By this time it was painful to put my foot down. My hip sported a bruise the size of a hub cap and the color of rot. But I was absolutely certain that nothing was broken, and, to prove it, I'd walk up the seventeen steps to our second floor.

Just let me sit here a minute.

Time's up! Move it out!

And so I started up the steps determined to get to that landing way far up there higher than it had ever been before. Someone had moved it. Obviously. I do not need to belabor how awful were the next few eons of my life except to say this: pain shot through me with every step, but I could not stop. To stop would be to never again be able to take another step, and I had to get to that landing, didn't I? It didn't occur to me that this was ridiculous. It just had to be done, that's all. So, I did it, and it turned out nothing was broken after all.

But why did I do such a thing when I didn't have to? Masochism?
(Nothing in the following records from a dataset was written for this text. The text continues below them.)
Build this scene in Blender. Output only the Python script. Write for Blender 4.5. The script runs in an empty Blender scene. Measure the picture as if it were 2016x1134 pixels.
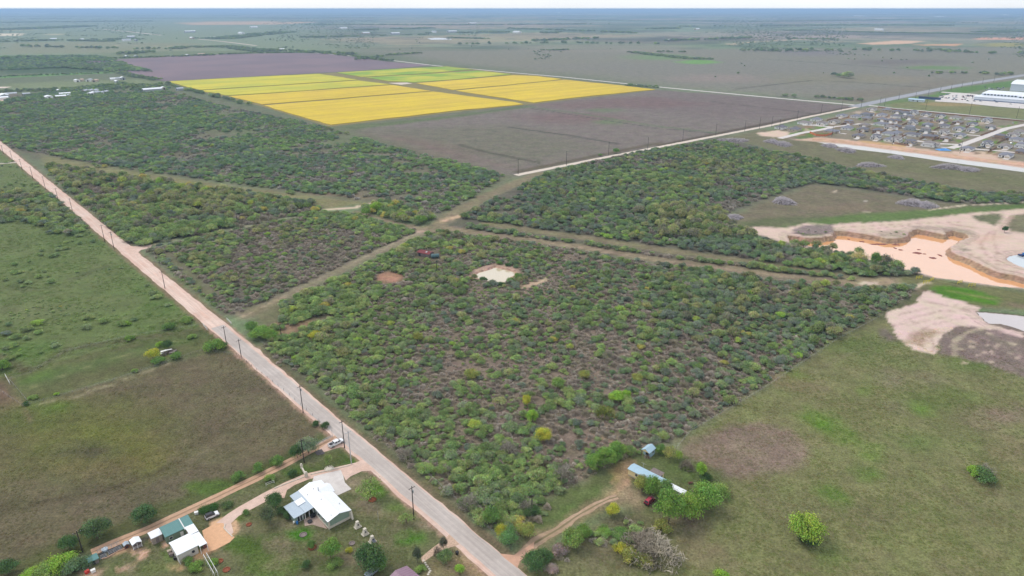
import bpy, math, random
import numpy as np
from mathutils import Vector, Matrix

# ------------------------------------------------------------------ camera, sky, sun, exposure
H = 150.0                                  # flying height of the camera
F = 1344.0                                 # focal length in photo pixels (2016 wide)
PITCH = math.atan((567 - 17) / F)
scn = bpy.context.scene
C = scn.collection
cam_d = bpy.data.cameras.new('camera'); cam = bpy.data.objects.new('camera', cam_d); C.objects.link(cam)
cam_d.sensor_width = 36; cam_d.lens = 36 * F / 2016
cam_d.clip_start = 1; cam_d.clip_end = 200000
cam.location = (0, 0, H); cam.rotation_euler = (math.pi / 2 - PITCH, 0, 0)
scn.camera = cam
SUN_EL, SUN_AZ = math.radians(52), math.radians(-60)     # azimuth clockwise from +Y
world = bpy.data.worlds.new('World'); scn.world = world; world.use_nodes = True
wn = world.node_tree.nodes; wl = world.node_tree.links
bg = wn['Background']; sky = wn.new('ShaderNodeTexSky'); sky.sky_type = 'NISHITA'
sky.sun_disc = False; sky.sun_elevation = SUN_EL; sky.sun_rotation = SUN_AZ
sky.air_density = 1.0; sky.dust_density = 1.5; sky.ozone_density = 1.0; sky.altitude = 100
# a thin, nearly even sheet of cloud covers the whole sky
wtc = wn.new('ShaderNodeTexCoord'); wmp = wn.new('ShaderNodeMapping'); wmp.inputs['Scale'].default_value = (1, 1, 3); wl.new(wtc.outputs['Generated'], wmp.inputs[0])
wnz = wn.new('ShaderNodeTexNoise'); wnz.inputs['Scale'].default_value = 2.2; wnz.inputs['Detail'].default_value = 6; wl.new(wmp.outputs[0], wnz.inputs['Vector'])
wmr = wn.new('ShaderNodeMapRange'); wmr.inputs[1].default_value = .3; wmr.inputs[2].default_value = .7; wmr.inputs[3].default_value = .70; wmr.inputs[4].default_value = .95
wl.new(wnz.outputs['Fac'], wmr.inputs[0])
wmx = wn.new('ShaderNodeMix'); wmx.data_type = 'RGBA'; wl.new(wmr.outputs[0], wmx.inputs[0]); wl.new(sky.outputs[0], wmx.inputs[6]); wmx.inputs[7].default_value = (6.9, 7.2, 7.6, 1)
wl.new(wmx.outputs[2], bg.inputs[0]); bg.inputs[1].default_value = 0.14
sun_d = bpy.data.lights.new('sun', 'SUN'); sun = bpy.data.objects.new('sun', sun_d); C.objects.link(sun)
sun_d.energy = 1.5; sun_d.angle = math.radians(14); sun_d.color = (1, .95, .88)
sv = Vector((math.sin(SUN_AZ) * math.cos(SUN_EL), math.cos(SUN_AZ) * math.cos(SUN_EL), math.sin(SUN_EL)))
sun.rotation_euler = sv.to_track_quat('Z', 'Y').to_euler()
vs = scn.view_settings
vs.view_transform = 'Standard'; vs.look = 'None'; vs.gamma = 1; vs.use_curve_mapping = False
vs.exposure = 0.2

# ------------------------------------------------------------------ helpers
rng = np.random.default_rng(7)
R = random.Random(5)
KA = 1.35                                   # how much brighter than its albedo a sunlit surface shows
def lin(c):
    c = c / 255.0
    return c / 12.92 if c <= .04045 else ((c + .055) / 1.055) ** 2.4
def S(r, g, b, k=None):
    k = k or KA
    return tuple(min(.85, lin(v) / k) for v in (r, g, b))
def W(px, py, z=0.0):
    u = (px - 1008) / F; v = -(py - 567) / F
    dy = math.cos(PITCH) + v * math.sin(PITCH); dz = -math.sin(PITCH) + v * math.cos(PITCH)
    t = (z - H) / dz
    return (u * t, dy * t)
def WP(pts, z=0.0):
    return np.array([W(p[0], p[1], z) for p in pts])
def ell(cx, cy, rx, ry, n=20):
    return [(cx + rx * math.cos(2 * math.pi * i / n), cy + ry * math.sin(2 * math.pi * i / n)) for i in range(n)]

def _hash(ix, iy, s):
    h = (ix * 374761393 + iy * 668265263 + s * 1442695041).astype(np.int64) & 0x7fffffff
    h = ((h ^ (h >> 13)) * 1274126177) & 0x7fffffff
    return ((h ^ (h >> 16)) & 0xffff) / 65535.0
def vnoise(x, y, s=0):
    ix = np.floor(x).astype(np.int64); iy = np.floor(y).astype(np.int64)
    fx = x - ix; fy = y - iy; fx = fx * fx * (3 - 2 * fx); fy = fy * fy * (3 - 2 * fy)
    a = _hash(ix, iy, s); b = _hash(ix + 1, iy, s); c = _hash(ix, iy + 1, s); d = _hash(ix + 1, iy + 1, s)
    return (a * (1 - fx) + b * fx) * (1 - fy) + (c * (1 - fx) + d * fx) * fy
def fbm(x, y, sc, s=0, o=4):
    t = 0; a = .5; x = x / sc; y = y / sc
    for i in range(o):
        t = t + a * (vnoise(x, y, s + i * 17) - .5); x = x * 2.03 + 11.3; y = y * 2.03 + 5.7; a *= .55
    return t * 2                               # about -1..1

def poly_sd(P, X, Y):                          # signed distance, negative inside
    d = np.full(X.shape, 1e18); ins = np.zeros(X.shape, bool); n = len(P)
    for i in range(n):
        ax, ay = P[i]; bx, by = P[(i + 1) % n]
        ex, ey = bx - ax, by - ay
        t = np.clip(((X - ax) * ex + (Y - ay) * ey) / (ex * ex + ey * ey + 1e-12), 0, 1)
        d = np.minimum(d, (X - ax - t * ex) ** 2 + (Y - ay - t * ey) ** 2)
        c = ((ay > Y) != (by > Y)) & (X < (bx - ax) * (Y - ay) / (by - ay + 1e-12) + ax)
        ins ^= c
    d = np.sqrt(d)
    return np.where(ins, -d, d)
def line_sd(P, X, Y, w):
    d = np.full(X.shape, 1e18)
    for i in range(len(P) - 1):
        ax, ay = P[i]; bx, by = P[i + 1]; ex, ey = bx - ax, by - ay
        t = np.clip(((X - ax) * ex + (Y - ay) * ey) / (ex * ex + ey * ey + 1e-12), 0, 1)
        d = np.minimum(d, (X - ax - t * ex) ** 2 + (Y - ay - t * ey) ** 2)
    return np.sqrt(d) - w

def tag(o, label=None, cat=None, group=None, kind=None):
    if label: o['label'] = label
    if cat: o['category'] = cat
    if group: o['group'] = group
    if kind: o['kind'] = kind
    return o
def link(name, me, parent=None, loc=None, rz=None):
    o = bpy.data.objects.new(name, me); C.objects.link(o)
    if parent is not None: o.parent = parent
    if loc is not None: o.location = loc
    if rz is not None: o.rotation_euler = (0, 0, rz)
    return o
def empty(name, loc, rz=0.0, label=None, cat=None, group=None):
    o = link(name, None, None, loc, rz); return tag(o, label, cat, group)
def copy_tree(o, parent=None):
    c = o.copy(); C.objects.link(c); c.parent = parent
    for ch in o.children: copy_tree(ch, c)
    return c

class MB:
    """collects shapes; build() links them as ONE mesh object"""
    def __init__(s): s.v = []; s.f = []; s.m = []
    def add(s, vs, fs, m=0):
        n = len(s.v); s.v += [tuple(p) for p in vs]; s.f += [tuple(i + n for i in f) for f in fs]; s.m += [m] * len(fs); return s
    def box(s, x0, x1, y0, y1, z0, z1, m=0):
        v = [(x0, y0, z0), (x1, y0, z0), (x1, y1, z0), (x0, y1, z0), (x0, y0, z1), (x1, y0, z1), (x1, y1, z1), (x0, y1, z1)]
        return s.add(v, [(3, 2, 1, 0), (4, 5, 6, 7), (0, 1, 5, 4), (1, 2, 6, 5), (2, 3, 7, 6), (3, 0, 4, 7)], m)
    def slab(s, pts, th, m=0):                 # pts: 3-D polygon (top), thickness straight down
        n = len(pts)
        v = [tuple(p) for p in pts] + [(p[0], p[1], p[2] - th) for p in pts]
        f = [tuple(range(n)), tuple(range(2 * n - 1, n - 1, -1))] + [(i, i + n, (i + 1) % n + n, (i + 1) % n) for i in range(n)]
        return s.add(v, f, m)
    def prism(s, prof, x0, x1, axis='y', m=0): # profile (a,b) extruded along an axis; b is z
        n = len(prof)
        if axis == 'y': v = [(a, x0, b) for a, b in prof] + [(a, x1, b) for a, b in prof]
        else: v = [(x0, a, b) for a, b in prof] + [(x1, a, b) for a, b in prof]
        f = [tuple(range(n))[::-1], tuple(range(n, 2 * n))] + [(i, (i + 1) % n, (i + 1) % n + n, i + n) for i in range(n)]
        return s.add(v, f, m)
    def tube(s, p, q, r0, r1=None, n=6, m=0):
        r1 = r0 if r1 is None else r1
        p = Vector(p); q = Vector(q); d = (q - p)
        if d.length < 1e-6: return s
        d.normalize(); a = d.orthogonal().normalized(); b = d.cross(a)
        v = []
        for c, r in ((p, r0), (q, r1)):
            for i in range(n):
                t = 2 * math.pi * i / n; v.append(c + a * math.cos(t) * r + b * math.sin(t) * r)
        f = [(i, (i + 1) % n, (i + 1) % n + n, i + n) for i in range(n)] + [tuple(range(n))[::-1], tuple(range(n, 2 * n))]
        return s.add(v, f, m)
    def build(s, name, mats, parent=None, loc=None, rz=None, smooth=False):
        me = bpy.data.meshes.new(name); me.from_pydata(s.v, [], s.f)
        for m in (mats if isinstance(mats, (list, tuple)) else [mats]): me.materials.append(m)
        me.polygons.foreach_set('material_index', s.m)
        if smooth: me.polygons.foreach_set('use_smooth', [True] * len(me.polygons))
        me.validate(); me.update()
        return link(name, me, parent, loc, rz)

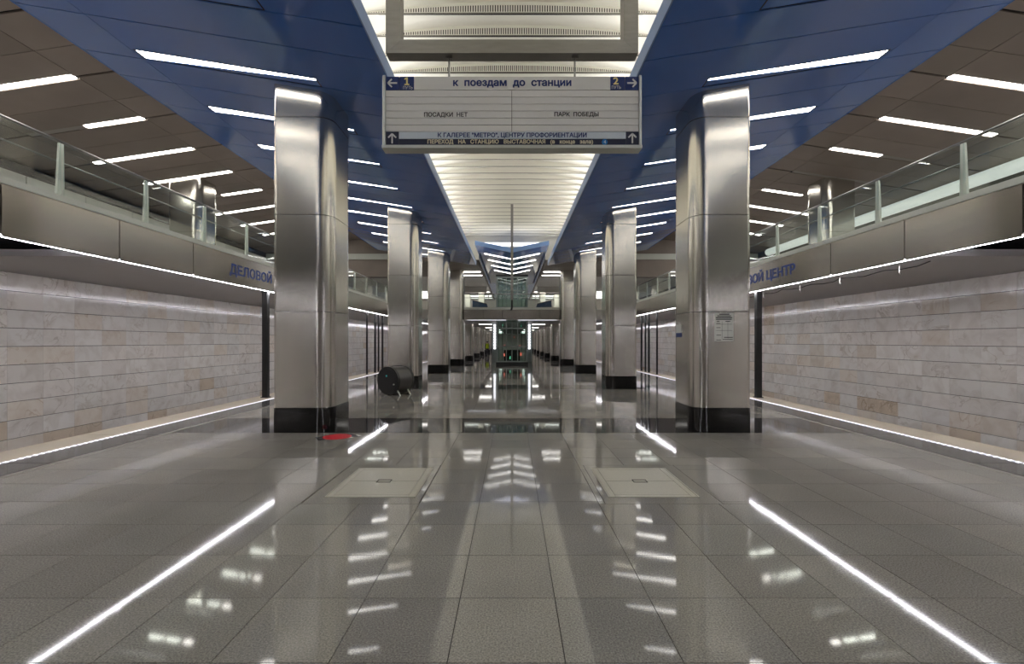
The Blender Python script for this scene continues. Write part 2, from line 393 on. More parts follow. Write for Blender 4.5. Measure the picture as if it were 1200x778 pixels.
# ------------------------------------------------------------------ track pits and marble walls
WALLX = 6.45
for s in (-1, 1):
    a, b = sorted((s * 4.55, s * 4.0)); 
    a, b = sorted((s * 4.62, s * (WALLX + .3))); o = MB().box(a, b, NEAR, FAR, -1.0, -.8).build('track_bed', M['pit']); tag(o, 'dark concrete track bed beside the platform, %s side' % SIDE[s], 'track bed', kind='structure')
    a, b = sorted((s * 4.58, s * 4.62)); o = MB().box(a, b, NEAR, FAR, -.8, -.03).build('trim_%d' % (1 if s < 0 else 2), M['pit']); tag(o, kind='structure')
    a, b = sorted((s * (WALLX + .02), s * (WALLX + .3)))
    wl = MB().box(a, b, NEAR, FAR, -.8, 1.885).build('wall_' + SIDE[s], M['grout']); tag(wl, 'pale veined marble track wall', kind='structure')
    items = []; zs = [1.411 + .2385 * k for k in range(-8, 3)]
    x0, x1 = sorted((s * WALLX, s * (WALLX + .03)))
    for zi in range(len(zs) - 1):
        for k in range(-22, 120):
            y = 6.106 + .471 * k
            if y > 60: break
            m = random.choices(M['marble'], (8, 6, 2, .6))[0] if zi > 0 else random.choices(M['marble'], (2, 3, 3, 2))[0]
            items.append(((x0, x1, y + .0012, y + .471 - .0012, zs[zi] + .0035, zs[zi + 1] - .0035), m))
    items.append(((x0, x1, NEAR, 60, -.78, zs[0] - .004), M['tan']))
    pieces(wl, 'marble_slab', items, 295, 'distant_marble_slabs')

# ------------------------------------------------------------------ galleries above the tracks
GX = 4.23
for s in (-1, 1):
    sd = SIDE[s]
    def bx(mb, x0, x1, *r): a, b = sorted((s * x0, s * x1)); return mb.box(a, b, *r)
    gal = empty('gallery_balcony', (s * GX, 4.0, 1.88), 'steel-clad gallery balcony above the %s track' % sd, 'balcony', 'gallery balconies')
    y = 5.15 - MOD * 8; k = 0
    cache = None
    while y < 58.8:
        c = (s * (GX + .02), y + MOD / 2, 2.108)
        if cache is None:
            mb = MB(); mb.box(c[0] - .02, c[0] + .02, y + .006, y + MOD - .006, 1.877, 2.31); cache = mb.mesh('fascia_panel', M['steel_sm'], org=c)
        if y > -1: link('fascia_panel', cache, gal, c)
        y += MOD
    bx(MB(), GX + .04, GX + .06, NEAR, 59.95, 1.89, 2.31).build('fascia_backing', M['joint'], gal)
    bx(bx(MB(), GX + .06, WALLX + .05, 4.98, 59.95, 1.89, 1.96), WALLX + .05, 8.69, NEAR, 59.95, 1.89, 1.96).build('soffit', M['soffit'], gal)
    bx(MB(), GX + .06, WALLX + .05, NEAR, 4.98, 2.16, 2.25).build('dark_soffit', M['recess'], gal)
    bx(MB(), GX + .06, 8.69, NEAR, 59.95, 2.25, 2.31).build('deck', M['soffit'], gal)
    led = bx(MB(), GX + .006, GX + .066, NEAR, 60, 1.878, 1.888).build('fascia_light_line', M['led'])
    tag(led, 'bright white light line under the %s gallery fascia' % sd, 'light strip', 'fascia light lines')
    # railing
    rl = empty('glass_railing', (s * 4.28, 4.5, 2.368), 'glass balustrade with steel fins on the %s gallery' % sd, 'railing', 'gallery balustrades')
    RX = 4.29
    bx(MB(), GX - .012, 4.5, NEAR, 59.95, 2.312, 2.368).build('kerb', M['ledge'], rl)
    MB().tube([(s * RX, NEAR, 2.895), (s * RX, 19.2, 2.895)], .016).build('handrail', M['rail'], rl, True)
    MB().tube([(s * (RX + .05), NEAR, 2.72), (s * (RX + .05), 19.2, 2.72)], .009).build('lower_rail', M['rail'], rl, True)
    y = 4.53 - 1.062 * 6; fm_ = None; gm_ = None
    while y < 19.2:
        if y > 1.5:
            c = (s * RX, y, 2.368)
            if fm_ is None:
                mb = MB(); x = s * RX
                mb.verts([(x - .012, y - .035, 2.368), (x + .012, y - .035, 2.368), (x + .012, y + .04, 2.368), (x - .012, y + .04, 2.368),
                          (x - .010, y - .01, 2.88), (x + .010, y - .01, 2.88), (x + .010, y + .035, 2.88), (x - .010, y + .035, 2.88)],
                         [(3, 2, 1, 0), (4, 5, 6, 7), (0, 1, 5, 4), (1, 2, 6, 5), (2, 3, 7, 6), (3, 0, 4, 7)])
                fm_ = mb.mesh('fin_post', M['fin'], org=c)
                mb = MB(); a, b = sorted((s * (RX - .03), s * (RX - .024))); mb.box(a, b, y + .012, y + 1.05, 2.37, 2.87); gm_ = mb.mesh('glass_pane', M['glass'], org=c)
            link('fin_post', fm_, rl, c); link('glass_pane', gm_, rl, c)
        y += 1.062
    # dark posts at the platform edge
    for i, (d, ww) in enumerate(((8.52, .09), (14.47, .045), (15.33, .055), (15.72, .045), (16.2, .055))):
        mb = MB(); x = s * 4.39; mb.box(x - ww / 2, x + ww / 2, d - ww / 2, d + ww / 2, 0.012, 1.868)
        po = empty('support_post', (x, d, 0), ('thick black support post beside the %s front column' % sd) if i == 0 else
                   'slim black post by the %s track, %s of the far four' % (sd, ORD[i - 1]), 'post', 'black platform edge posts')
        mb.build('shaft', M['dark'], po); p2 = MB().box(x - ww * .7, x + ww * .7, d - ww * .7, d + ww * .7, 0, .012); p2.build('base_plate', M['dark'], po)
        MB().box(x - ww * .6, x + ww * .6, d - ww * .6, d + ww * .6, 1.868, 1.89).build('top_plate', M['dark'], po)
    # gallery back wall
    bw = bx(MB(), 8.74, 8.9, NEAR, 60, 1.9, 4.3).build('wall_%s_gallery' % sd, M['grout']); tag(bw, 'gallery rear wall', kind='structure')
    items = []; y = -1.0
    while y < 45:
        a, b = sorted((s * 8.70, s * 8.74))
        items.append(((a, b, y + .01, y + MOD - .01, 2.34, 3.96 if s < 0 else 3.83), M['white'])); y += MOD
    pieces(bw, 'wall_panel', items, 60, 'distant_wall_panels')
    if s > 0:
        du = empty('wall_luminaire', (8.6, 5, 4.0), 'long glowing round luminaire along the right gallery wall', 'light strip')
        MB().tube([(8.58, NEAR, 3.98), (8.58, 16.0, 3.98)], .115, 20).build('diffuser', M['duct'], du, True)
        for y in range(0, 16, 2): MB().box(8.58, 8.72, y + .3, y + .36, 3.96, 4.0).build('bracket', M['rail'], du)
    else:
        tag(MB().box(-8.72, -8.62, NEAR, 16, 3.98, 4.1).build('cable_tray', M['dark']), 'dark cable tray along the left gallery wall top', 'tray')
    # brown ceiling over the gallery
    cl = empty('ceiling_' + sd, (s * 6.5, 8, 4.4), kind='structure')
    back = MB(); 
    x0, x1 = sorted((s * 4.2, s * 8.95))
    back.hexa([(x0, NEAR, brown_z(abs(x0)) + .03), (x1, NEAR, brown_z(abs(x1)) + .03), (x1, 17.0, brown_z(abs(x1)) + .03), (x0, 17.0, brown_z(abs(x0)) + .03),
               (x0, NEAR, brown_z(abs(x0)) + .06), (x1, NEAR, brown_z(abs(x1)) + .06), (x1, 17.0, brown_z(abs(x1)) + .06), (x0, 17.0, brown_z(abs(x0)) + .06)]).build('backing', M['joint'], cl)
    yk = [6.42 + MOD * k for k in range(-9, 9)]
    cache = {}
    for k, y in enumerate(yk):
        for (u0, u1) in ((4.25, 5.86), (5.86, 7.72), (7.72, 8.72)):
            for j in (0, 1):
                ya, yb = y + .07 + j * (MOD - .07) / 2, y + .07 + (j + 1) * (MOD - .07) / 2
                if not (u0 == 5.86): ya -= .04 * (1 - j)
                key = (u0, j, random.randrange(3)); c = (s * u0, y, brown_z(u0))
                if key not in cache:
                    q = .005; p = []
                    for dz in (0, .02):
                        for (xx, yy) in ((u0 + q, ya + q), (u1 - q, ya + q), (u1 - q, yb - q), (u0 + q, yb - q)): p.append((s * xx, yy, brown_z(xx) + dz))
                    cache[key] = MB().hexa(p).mesh('ceiling_panel', M['brown'][key[2]], org=c)
                link('ceiling_panel', cache[key], cl, c)
    # gallery strip lights: which tubes burn, row by row
    lit = {-1: {7: (1, 1), 9: (1, 1), 10: (1, 0), 11: (1, 1), 12: (1, 1), 13: (1, 0), 14: (1, 1)},
           1: {7: (1, 1), 9: (1, 1), 10: (1, 1), 11: (1, 0), 12: (0, 0), 13: (1, 0), 14: (1, 1)}}[s]
    for k, y in enumerate(yk):
        if y > 16.5 or k < 3: continue
        on = lit.get(k, (1, 1)); n = k - 8
        lab = 'strip light in the brown %s gallery ceiling, %s row from the viewer' % (sd, ORD[n - 1]) if n >= 1 else 'strip light in the brown %s gallery ceiling behind the viewer, %s row back' % (sd, ORD[8 - k])
        L = empty('gallery_ceiling_light', (s * 6.8, y, brown_z(6.8)), ('partly unlit ' if 0 in on else 'lit ') + lab, 'ceiling light', 'gallery strip lights')
        hs = MB()
        p = []
        for dz in (.028, .01):
            for (xx, yy) in ((5.87, y - .065), (7.71, y - .065), (7.71, y + .065), (5.87, y + .065)): p.append((s * xx, yy, brown_z(xx) + dz))
        hs.hexa(p).build('housing', M['joint'], L)
        for j, (u0, u1) in enumerate(((5.89, 6.79), (6.81, 7.69))):
            p = []
            for dz in (.01, -.003):
                for (xx, yy) in ((u0, y - .05), (u1, y - .05), (u1, y + .05), (u0, y + .05)): p.append((s * xx, yy, brown_z(xx) + dz))
            MB().hexa(p).build('diffuser', M['tube_brown'] if on[j] else M['tube_off'], L)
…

There was no pleasure in this pain, though there was a flush of satisfaction upon reaching the second floor landing. Still, I wouldn't call it masochistic. The root of it goes deeper than that. It made me think about my father.

My father was a cripple. He suffered from a deforming condition known as Paget's. Nowadays an injection can cure it, but my father was born in 1900 when nothing could be done. He had been a straight and handsome man, but, by the time he died his legs were terribly bowed, his head was too big for his body, his shoulders dropped. He walked with the aid of two metal canes and had survived terrible internal damage brought about as his body closed in on itself. His organs, jammed into a smaller and smaller cavity, stopped working properly. Still, at the end of his life, the man remained on his feet working twelve hour days. I never once heard him complain, not about anything really, and certainly not his condition. A doctor told us that when my father walked it was like a normal man running with a twenty-five pound pack on his back. Yet, not only didn't he complain, my brother, sister, and I never thought of him as a cripple! I was truly puzzled when my wife, Jamie, held a picture of him in her hand and said, "I didn't know your father was crippled." "What're you talking about?" I asked. "Look at this," she said and made her point by getting me to look hard. My father really was a cripple. I'd never thought of him as that before. How much pain and dismay he must have felt! How hard it must have been for him to maintain his dignity! How could he not be angry? At whom? At God? He just didn't talk about it.

Many years after his death I walked across a substantial piece of Alaska with a local trapper who was preparing his line for the winter. We were a good twenty miles in when we separated for a week. He went down the line, and I roamed out from where I was. I'd bought a new pair of LL Bean hiking boots and prepared for the trip by running in them. But I came down with some kind of bronchial mess and couldn't get those boots worked in the way I would have preferred. I wore them, anyway, and, before we cleared our first stretch of these dreadful hummocks which slipped from side to side, I regretted it. There was no way to get good purchase. I never imagined the terrain would be that difficult. Mike, the trapper, moved ahead so quickly I couldn't keep up. He'd say, "I'll meet you in the saddle of that mountain", point, and disappear. By the time we reached the first line cabin twenty miles in, my feet were raw and bleeding, so I opted to stay where I was while he went ahead. I wanted to experience the solitude.

I warmed up some spruce pitch, rubbed it on my feet then bandaged them until I could barely get my boots on again. It worked well enough for me to hobble around and get a decent look at where I was, but I couldn't help but wonder how in the world I was going to hike the twenty miles back to the village? It didn't occur to me that I wouldn't do it. I just wondered how? I should have stayed off my feet while Mike was gone, but how many times would I ever be alone in the middle of Alaska? I wanted to take advantage of it to see as much of it as I could. By the time Mike came back a week later, the top layers of skin on both my feet were gone, and I could barely stand. If I could have taken off those damned boots and burned them I would have, but I couldn't do twenty miles of no trail in my stocking feet. Mike didn't think I could do it at all, and said he'd send a medevac back for me. "No, you won't," I insisted, "I'll get out." I was not about to have anyone come in and get me. "If you're not back in three days, look for the chopper," he said, took off, and disappeared around a bend in the river in less time than it took me to tie my boot laces. That river turned out to be a godsend. I walked in it as much as possible to numb my feet in the cold water. Without that water I couldn't have walked at all.Fifteen miles down, two days later, I had to leave the river and follow an old, grown over cat trail (made long ago by a Caterpillar bulldozer) the rest of the way to the village. I had never been in such pain in my life. I wore a backpack and carried a rifle which only made it more difficult. I banged my fists on my thighs and screamed at myself to keep going. If I stopped I'd never start again. Move! Move! Move! One skinless foot shuffling after the other. Move it! Move it! Your father didn't stop, and neither will you! When he walked, remember, it was like a normal man running with a twenty-five pound pack on his back. Remember? "You have a pack on your back," I said to myself. "Is that what this is all about? My father?"

Maybe. But I'm more comfortable giving you fact than conjecture.

I gasped with relief when I finally spotted chimney smoke. I'd made it, and that night Mike, his Athapaskan wife, and a couple of pick-up trucks packed with local tribesmen took me out and got me numb drunk.

I left those boots behind and haven't seen them since.